Contingency Fund Guidelines: In 1999-2000, SFAC established a Contingency Fund for emergency maintenance of student fee-funded facilities or other unanticipated needs critical to the welfare of students and the delivery of student services.  The 2000-2001 Committee drafted Guidelines for the use of these funds.  The draft has been sent to the Chancellor for approval.  Next year’s Committee should expect his response.  


Council on Student Fees: The Council on Student Fees (CSF) consists of the SFAC/RFAC chairs from all the UC campuses and meets once a quarter.  This year, the Council worked with the University of California Student Association to compile a list of unfounded priorities for each campus.  UCLA’s priorities included funding for deferred maintenance of student fee-funded facilities, allocations for all Registration Fee-funded units to cover non-salary price increases over the past ten years, and programmatic enhancements for Registration Fee-funded units.  This year, CSF also attempted to compile comparisons of all the SFACs and RFACs.  This information is still being collected, but will probably be very helpful in next year’s Stipend Policy Review.
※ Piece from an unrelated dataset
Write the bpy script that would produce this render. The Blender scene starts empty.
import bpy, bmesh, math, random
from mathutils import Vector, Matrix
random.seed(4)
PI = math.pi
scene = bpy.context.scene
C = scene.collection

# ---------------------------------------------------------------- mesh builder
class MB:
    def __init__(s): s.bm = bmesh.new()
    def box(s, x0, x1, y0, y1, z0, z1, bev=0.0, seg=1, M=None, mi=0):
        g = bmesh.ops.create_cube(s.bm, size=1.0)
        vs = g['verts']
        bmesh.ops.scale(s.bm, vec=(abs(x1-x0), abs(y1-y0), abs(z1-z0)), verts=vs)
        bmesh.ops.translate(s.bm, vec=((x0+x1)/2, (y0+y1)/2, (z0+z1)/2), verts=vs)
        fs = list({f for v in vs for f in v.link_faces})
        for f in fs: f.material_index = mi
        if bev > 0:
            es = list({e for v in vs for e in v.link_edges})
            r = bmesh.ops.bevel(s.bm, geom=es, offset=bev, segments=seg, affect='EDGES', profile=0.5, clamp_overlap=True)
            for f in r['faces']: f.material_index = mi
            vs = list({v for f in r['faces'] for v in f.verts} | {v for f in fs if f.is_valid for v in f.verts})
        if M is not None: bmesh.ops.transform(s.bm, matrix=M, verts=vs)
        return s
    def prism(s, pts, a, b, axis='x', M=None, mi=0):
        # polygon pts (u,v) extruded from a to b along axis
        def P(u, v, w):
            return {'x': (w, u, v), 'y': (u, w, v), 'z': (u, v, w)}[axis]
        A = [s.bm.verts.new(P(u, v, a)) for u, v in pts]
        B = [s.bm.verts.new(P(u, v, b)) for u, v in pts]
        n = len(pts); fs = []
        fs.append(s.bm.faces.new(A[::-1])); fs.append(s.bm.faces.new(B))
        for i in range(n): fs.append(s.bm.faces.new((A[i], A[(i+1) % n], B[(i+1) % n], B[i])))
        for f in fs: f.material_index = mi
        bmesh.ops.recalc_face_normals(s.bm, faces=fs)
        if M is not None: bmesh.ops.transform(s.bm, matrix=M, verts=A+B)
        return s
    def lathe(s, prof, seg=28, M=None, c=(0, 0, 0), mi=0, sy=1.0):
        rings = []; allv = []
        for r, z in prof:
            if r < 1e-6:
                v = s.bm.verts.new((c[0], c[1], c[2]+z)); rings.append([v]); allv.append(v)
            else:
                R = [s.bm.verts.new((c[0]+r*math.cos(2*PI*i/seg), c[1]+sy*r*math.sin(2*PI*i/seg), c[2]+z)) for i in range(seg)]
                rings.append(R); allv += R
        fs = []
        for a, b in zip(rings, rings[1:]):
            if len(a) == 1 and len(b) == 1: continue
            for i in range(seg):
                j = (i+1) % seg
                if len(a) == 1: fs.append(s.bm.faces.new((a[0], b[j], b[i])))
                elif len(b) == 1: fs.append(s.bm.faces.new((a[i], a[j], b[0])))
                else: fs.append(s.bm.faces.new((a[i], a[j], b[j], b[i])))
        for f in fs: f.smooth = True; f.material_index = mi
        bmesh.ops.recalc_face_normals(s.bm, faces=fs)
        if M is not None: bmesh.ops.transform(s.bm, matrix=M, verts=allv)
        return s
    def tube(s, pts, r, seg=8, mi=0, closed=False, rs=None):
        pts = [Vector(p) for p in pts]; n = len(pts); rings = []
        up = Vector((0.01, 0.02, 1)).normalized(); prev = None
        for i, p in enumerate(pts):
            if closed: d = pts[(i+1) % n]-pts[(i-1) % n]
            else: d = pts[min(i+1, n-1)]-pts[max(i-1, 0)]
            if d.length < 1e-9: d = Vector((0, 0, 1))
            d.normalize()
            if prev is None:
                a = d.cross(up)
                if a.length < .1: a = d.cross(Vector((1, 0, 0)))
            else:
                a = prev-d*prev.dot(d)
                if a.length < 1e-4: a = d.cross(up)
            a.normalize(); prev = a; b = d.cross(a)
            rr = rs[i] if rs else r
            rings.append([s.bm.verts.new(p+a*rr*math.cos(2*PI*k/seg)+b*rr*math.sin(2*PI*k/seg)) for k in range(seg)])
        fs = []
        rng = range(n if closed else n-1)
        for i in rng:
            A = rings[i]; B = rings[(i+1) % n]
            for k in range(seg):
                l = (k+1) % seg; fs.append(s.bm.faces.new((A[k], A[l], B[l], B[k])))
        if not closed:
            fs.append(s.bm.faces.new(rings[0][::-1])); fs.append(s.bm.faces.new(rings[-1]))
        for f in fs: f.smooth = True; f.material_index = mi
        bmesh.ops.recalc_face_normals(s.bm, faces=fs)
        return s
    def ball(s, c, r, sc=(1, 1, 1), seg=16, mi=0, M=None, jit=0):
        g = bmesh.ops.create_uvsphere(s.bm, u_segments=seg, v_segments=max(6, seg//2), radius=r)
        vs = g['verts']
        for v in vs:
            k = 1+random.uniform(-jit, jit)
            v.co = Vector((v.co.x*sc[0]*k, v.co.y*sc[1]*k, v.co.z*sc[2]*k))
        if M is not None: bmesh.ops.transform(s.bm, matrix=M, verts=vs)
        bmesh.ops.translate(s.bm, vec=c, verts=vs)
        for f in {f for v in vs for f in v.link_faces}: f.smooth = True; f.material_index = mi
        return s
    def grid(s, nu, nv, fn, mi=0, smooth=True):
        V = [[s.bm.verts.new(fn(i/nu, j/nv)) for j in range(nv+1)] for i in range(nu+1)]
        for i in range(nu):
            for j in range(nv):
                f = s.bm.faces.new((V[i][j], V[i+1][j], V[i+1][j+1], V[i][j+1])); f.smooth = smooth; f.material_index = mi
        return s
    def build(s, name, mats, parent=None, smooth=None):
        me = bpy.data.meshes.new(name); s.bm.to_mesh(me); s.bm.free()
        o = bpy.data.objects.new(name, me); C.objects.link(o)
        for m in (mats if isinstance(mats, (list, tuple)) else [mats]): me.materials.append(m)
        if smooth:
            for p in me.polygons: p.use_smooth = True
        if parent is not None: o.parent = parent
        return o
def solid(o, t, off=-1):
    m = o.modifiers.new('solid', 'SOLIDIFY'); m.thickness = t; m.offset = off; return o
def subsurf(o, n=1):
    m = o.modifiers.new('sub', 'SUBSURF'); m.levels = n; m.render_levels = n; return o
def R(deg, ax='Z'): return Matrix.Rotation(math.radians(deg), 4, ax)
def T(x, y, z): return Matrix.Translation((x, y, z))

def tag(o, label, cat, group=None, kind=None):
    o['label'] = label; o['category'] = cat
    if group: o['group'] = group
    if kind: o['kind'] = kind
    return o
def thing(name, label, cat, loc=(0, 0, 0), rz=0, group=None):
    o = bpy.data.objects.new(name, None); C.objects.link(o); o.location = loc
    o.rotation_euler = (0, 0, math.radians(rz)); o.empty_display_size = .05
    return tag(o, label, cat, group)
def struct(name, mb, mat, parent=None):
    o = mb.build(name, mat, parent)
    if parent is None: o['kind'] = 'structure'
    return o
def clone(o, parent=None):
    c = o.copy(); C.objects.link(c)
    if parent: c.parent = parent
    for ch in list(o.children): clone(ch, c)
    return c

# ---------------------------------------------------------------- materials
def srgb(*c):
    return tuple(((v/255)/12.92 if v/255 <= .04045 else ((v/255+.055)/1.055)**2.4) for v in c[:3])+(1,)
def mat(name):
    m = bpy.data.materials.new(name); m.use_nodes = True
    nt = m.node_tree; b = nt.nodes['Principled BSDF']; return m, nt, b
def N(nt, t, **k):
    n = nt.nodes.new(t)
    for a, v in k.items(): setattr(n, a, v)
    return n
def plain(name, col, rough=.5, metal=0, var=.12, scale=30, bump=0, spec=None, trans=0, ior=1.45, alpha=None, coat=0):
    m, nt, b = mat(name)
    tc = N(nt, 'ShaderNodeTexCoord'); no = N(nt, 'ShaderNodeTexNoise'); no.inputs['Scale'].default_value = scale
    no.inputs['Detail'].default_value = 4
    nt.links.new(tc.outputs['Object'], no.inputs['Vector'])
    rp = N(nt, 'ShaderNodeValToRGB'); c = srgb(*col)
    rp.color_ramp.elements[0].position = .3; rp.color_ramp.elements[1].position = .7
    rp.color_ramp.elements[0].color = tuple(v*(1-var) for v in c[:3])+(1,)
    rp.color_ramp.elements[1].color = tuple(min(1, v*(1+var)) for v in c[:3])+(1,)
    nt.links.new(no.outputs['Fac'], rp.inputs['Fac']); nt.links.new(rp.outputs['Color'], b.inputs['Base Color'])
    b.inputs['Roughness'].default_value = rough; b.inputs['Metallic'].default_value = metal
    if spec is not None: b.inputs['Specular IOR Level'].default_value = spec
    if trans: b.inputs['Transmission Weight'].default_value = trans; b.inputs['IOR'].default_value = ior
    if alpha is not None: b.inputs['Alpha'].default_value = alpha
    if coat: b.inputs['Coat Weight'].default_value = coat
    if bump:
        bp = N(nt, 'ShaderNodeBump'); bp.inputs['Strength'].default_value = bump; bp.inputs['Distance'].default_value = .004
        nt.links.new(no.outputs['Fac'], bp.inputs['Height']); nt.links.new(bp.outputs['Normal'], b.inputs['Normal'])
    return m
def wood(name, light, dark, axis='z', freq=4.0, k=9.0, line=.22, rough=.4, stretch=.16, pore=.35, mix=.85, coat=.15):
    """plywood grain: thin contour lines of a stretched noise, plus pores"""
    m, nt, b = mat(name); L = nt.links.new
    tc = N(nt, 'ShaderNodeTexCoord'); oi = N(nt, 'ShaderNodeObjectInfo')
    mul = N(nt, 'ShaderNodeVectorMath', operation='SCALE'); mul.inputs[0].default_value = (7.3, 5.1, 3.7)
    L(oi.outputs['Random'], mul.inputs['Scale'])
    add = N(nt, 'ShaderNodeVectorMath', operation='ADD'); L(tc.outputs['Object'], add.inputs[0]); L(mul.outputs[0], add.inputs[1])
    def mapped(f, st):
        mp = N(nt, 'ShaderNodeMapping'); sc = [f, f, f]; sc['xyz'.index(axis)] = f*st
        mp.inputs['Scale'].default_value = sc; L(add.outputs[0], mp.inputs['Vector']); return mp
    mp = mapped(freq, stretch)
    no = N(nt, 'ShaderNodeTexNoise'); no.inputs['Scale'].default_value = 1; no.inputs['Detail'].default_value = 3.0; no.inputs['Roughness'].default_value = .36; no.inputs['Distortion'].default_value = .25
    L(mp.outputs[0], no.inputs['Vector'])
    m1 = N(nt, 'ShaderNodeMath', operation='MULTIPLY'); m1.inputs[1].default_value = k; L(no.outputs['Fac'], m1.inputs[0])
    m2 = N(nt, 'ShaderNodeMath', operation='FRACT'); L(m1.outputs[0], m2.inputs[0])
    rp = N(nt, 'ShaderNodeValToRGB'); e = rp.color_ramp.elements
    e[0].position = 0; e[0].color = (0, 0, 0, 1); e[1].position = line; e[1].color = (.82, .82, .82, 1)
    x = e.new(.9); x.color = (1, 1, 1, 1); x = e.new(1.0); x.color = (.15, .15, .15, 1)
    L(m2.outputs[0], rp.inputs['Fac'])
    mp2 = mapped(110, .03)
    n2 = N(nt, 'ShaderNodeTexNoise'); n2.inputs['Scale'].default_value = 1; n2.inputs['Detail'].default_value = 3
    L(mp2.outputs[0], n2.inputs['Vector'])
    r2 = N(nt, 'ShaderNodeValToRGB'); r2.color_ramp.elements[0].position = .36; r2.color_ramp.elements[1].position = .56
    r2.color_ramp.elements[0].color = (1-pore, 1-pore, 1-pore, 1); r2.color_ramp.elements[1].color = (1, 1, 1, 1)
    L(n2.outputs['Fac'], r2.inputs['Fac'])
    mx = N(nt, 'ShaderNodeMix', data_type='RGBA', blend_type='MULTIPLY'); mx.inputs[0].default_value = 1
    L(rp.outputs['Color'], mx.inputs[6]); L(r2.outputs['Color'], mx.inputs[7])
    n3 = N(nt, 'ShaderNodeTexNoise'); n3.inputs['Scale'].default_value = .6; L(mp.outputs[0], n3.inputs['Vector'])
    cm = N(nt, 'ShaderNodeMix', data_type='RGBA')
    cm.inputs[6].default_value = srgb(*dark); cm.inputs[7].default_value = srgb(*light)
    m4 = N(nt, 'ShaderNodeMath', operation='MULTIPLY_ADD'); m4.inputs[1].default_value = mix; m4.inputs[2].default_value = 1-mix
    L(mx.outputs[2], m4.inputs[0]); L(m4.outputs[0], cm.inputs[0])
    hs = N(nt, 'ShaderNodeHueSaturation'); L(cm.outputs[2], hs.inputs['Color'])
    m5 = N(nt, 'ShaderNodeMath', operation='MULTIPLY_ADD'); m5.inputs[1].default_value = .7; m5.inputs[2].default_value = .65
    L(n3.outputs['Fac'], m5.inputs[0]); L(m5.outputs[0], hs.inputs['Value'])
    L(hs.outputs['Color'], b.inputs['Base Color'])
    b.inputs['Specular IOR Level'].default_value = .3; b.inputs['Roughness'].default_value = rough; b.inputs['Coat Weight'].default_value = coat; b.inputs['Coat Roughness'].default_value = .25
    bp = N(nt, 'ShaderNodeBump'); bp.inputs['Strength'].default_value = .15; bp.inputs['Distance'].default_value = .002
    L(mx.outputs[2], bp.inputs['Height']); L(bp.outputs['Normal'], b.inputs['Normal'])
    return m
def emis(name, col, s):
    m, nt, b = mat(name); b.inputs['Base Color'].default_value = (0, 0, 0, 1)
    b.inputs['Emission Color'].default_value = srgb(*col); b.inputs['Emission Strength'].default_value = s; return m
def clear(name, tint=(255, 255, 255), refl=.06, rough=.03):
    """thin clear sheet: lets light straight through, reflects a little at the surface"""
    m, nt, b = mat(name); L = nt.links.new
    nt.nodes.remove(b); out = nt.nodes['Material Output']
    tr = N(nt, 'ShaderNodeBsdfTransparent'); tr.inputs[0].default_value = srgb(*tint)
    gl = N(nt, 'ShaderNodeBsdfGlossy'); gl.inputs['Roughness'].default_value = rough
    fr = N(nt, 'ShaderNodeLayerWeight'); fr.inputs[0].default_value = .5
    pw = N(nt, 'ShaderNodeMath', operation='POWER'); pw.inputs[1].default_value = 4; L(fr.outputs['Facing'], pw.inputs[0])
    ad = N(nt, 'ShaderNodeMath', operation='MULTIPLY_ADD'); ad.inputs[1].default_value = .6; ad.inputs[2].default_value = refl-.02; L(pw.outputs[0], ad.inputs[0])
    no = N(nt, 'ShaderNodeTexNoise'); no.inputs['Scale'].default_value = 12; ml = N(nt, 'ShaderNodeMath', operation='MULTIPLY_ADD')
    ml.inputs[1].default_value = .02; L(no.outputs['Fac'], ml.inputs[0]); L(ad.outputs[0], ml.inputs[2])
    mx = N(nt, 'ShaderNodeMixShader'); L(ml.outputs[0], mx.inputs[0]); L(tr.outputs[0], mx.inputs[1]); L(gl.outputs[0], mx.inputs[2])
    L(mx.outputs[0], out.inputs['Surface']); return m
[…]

Budget Process: This year’s Committee underwent an especially long budget process.  This was largely due to the high volume of requests and the limited amount of permanent resources, but partly attributable to a breakdown in the budget process.  The SFAC call letter, which invites the units to make budget requests, needs to be much more specific.  SFAC may want to consider a call letter more similar to APB’s list of questions to consider when evaluating proposals.     Many of the budget proposals and presentations did not sufficiently demonstrate the needs expressed or include information appropriate to their requests.  In particular, the student organizations and Center for Student Programming need to work more closely together in preparing budget requests and presentations.  The student organizations also need to have a scheduled place in the budget hearings.  This year, the students were included at the last minute.


While many of the budget proposals and presentations left SFAC with questions, far too many of these questions arose during budget deliberations.  SFAC members need to thoroughly consider each proposal before the unit’s hearing, so that they can have their questions answered before deliberations.


During this year’s budget process, the issue arose of a disparity between Registration Fee-funded services for undergraduates and those for graduate students.  While undergraduates make up two thirds of the campus population, a disproportionately high amount of Registration Fee-funded services seem to be exclusively for undergraduates or designed with them in mind.  SFAC did not have time to sufficiently investigate this matter, but suggests that next year’s Committee be aware of it.  The Permanent Budget by Organization List, along with the service descriptions should prove a useful resource.  In general, SFAC members need to have a clearer concept of where our Registration Fees are going, and where we want them to go.